I’m pretty sure I started gaining my weight back during the wedding reception. I had managed to lose the weight and fit into my dress and I was feeling pretty cocky. But I no longer had a reason to watch what I was eating because the wedding was over. I was also on the first cruise of my life and anyone who has been on a cruise can tell you that it is one long orgy of eating. Food is available 24 hours a day, every day pretty much, and it is not low fat food. Sure there are salads and fruits available, but there are also tables and tables of meats and breads and lots and lots of desserts. Plus there is lots of alcohol flowing to lower your inhibitions and add to the calorie intake. We did get some exercise going into the various islands we stopped at along the way, but it was nowhere near enough to offset all of the extra calorie intake.
I’d probably put back on about twenty pounds of the weight I’d lost by the time we were back home from the honeymoon. My new husband was a big fan of meat and potatoes and starchy vegetables like corn so it was easy to eat fattening meals. Both of us relaxed into an unhealthy eating regimen. Plus, when I found the person I expected to spend the rest of my life with, I think that in the back of my mind I stopped worrying about having to look good. I think this is a pretty normal reaction for a lot of people. But it is especially dangerous for someone who has always had a love/hate relationship with food.
I think there was also a lot of stress associated with trying to learn to live with someone else full time after I’d been on my own for over ten years. I’d figured that people in their thirties would mesh households more easily, but I was wrong. My husband told me that he didn’t feel stress about it and seemed a bit hurt that I seemed to be more aggravated than he was. And I spent a lot of time wondering why I was having such trouble adjusting and trying to figure out if it was me or what the problem was. I do know that I hated the whole idea of being expected to make dinner for someone else. And we had different tastes, so when I did cook things to my liking, he never seemed too thrilled with it. Eventually, I just stopped making dinner. But we had opposite shifts a lot of the time so it wasn’t that much of an issue. And both of us liked getting take out.
Just after we had our big wedding the stress at work started to mount because the FAA had decided to contract out all Level I facilities. When I’d started at Groton Tower it was a Level II, but it was downgraded shortly after I got certified. So, the big decision we had to make was whether or not we would fight being contracted out or just accept it and hope we’d get a job somewhere decent.

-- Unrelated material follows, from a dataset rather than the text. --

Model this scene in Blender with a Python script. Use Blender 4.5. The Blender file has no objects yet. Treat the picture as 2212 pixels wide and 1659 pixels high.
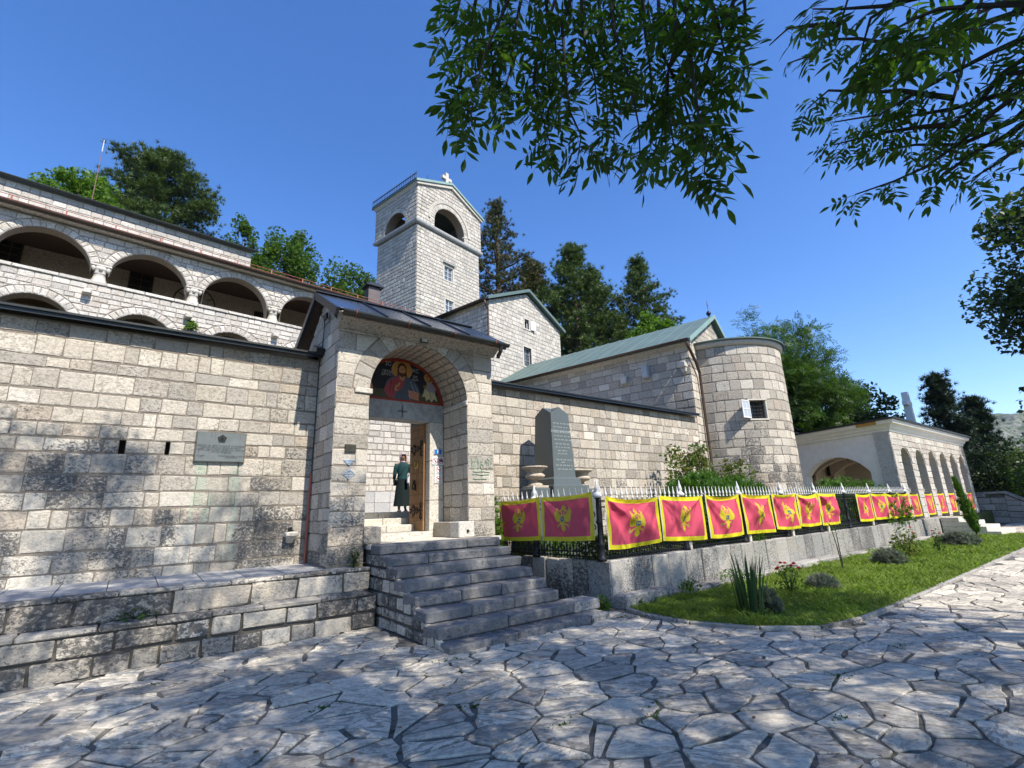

All of us in the tower with the exception of one controller figured that if we were going to get contracted out we should agree to go in the first year because we figured that we would have the best chance of going where we wanted to go if we went before lots of people had moved. So they sent out a survey to each of the controllers at all of the affected towers asking if they wanted to be contracted out. Everyone in our tower checked yes except for the one controller. People talked about steaming the envelope open and changing his vote because we were sure that they would take the facilities that were in 100% agreement first. And we figured that in each round our choices would diminish more and more.
But the FAA chose us in the first round. We each got to put in a wish list of four facilities in order of preference and one had to be in our current region. My entire family had moved out to Seattle and Portland by then so I put Seattle as my first choice and Portland as my second, followed by Honolulu and Bradley in Connecticut as my in-region choice. My husband had been out to the Coast Guard Marine Safety Office in Seattle and they were thrilled at the prospect of getting someone without having to pay for his move. The move would come out of the FAA budget instead. Unfortunately, they didn’t need him right away. So I was selected to go to Seattle Tower, and my husband would be transferred to Seattle MSO after about eight months when his billet was up.
During all of the waiting and worrying and stress of whether or not we were going to keep our jobs. (Lots of controllers were angry that the level I controllers might move into higher level facilities ahead of them and many said that we should lose our jobs rather than jump ahead of others) food became my comfort once again. I remember yelling at the union Regional Vice President when he came to visit us to talk about the contracting out. I was pretty frustrated and was under the impression that the FAA was the one that was planning on moving us to new facilities while the union was trying to stop the contracting out. I was worried that if the union delayed it long enough the FAA might change its mind and when they decided to contract out our facilities we’d all just lose our jobs. It was a few years later when I met my new Regional Vice President that I found out it was because of the union (NATCA) that we were being given our choice of facilities and that NATCA had fought long and hard for us even though there were lots of members who were pissed off about the moves. I had always been a union member in any place that had a union, but my love for NATCA was solidified when I learned how they’d fought for us lowly Level I members even though it was unpopular.
Suffice it to say that after all of the stress, and the take out food and the removal of my wedding incentive for losing weight, by the time I reported to Seattle Tower on Halloween day, 1994 I was the heaviest I’d ever been at 267 pounds. Apparently as much as things change, they stay the same.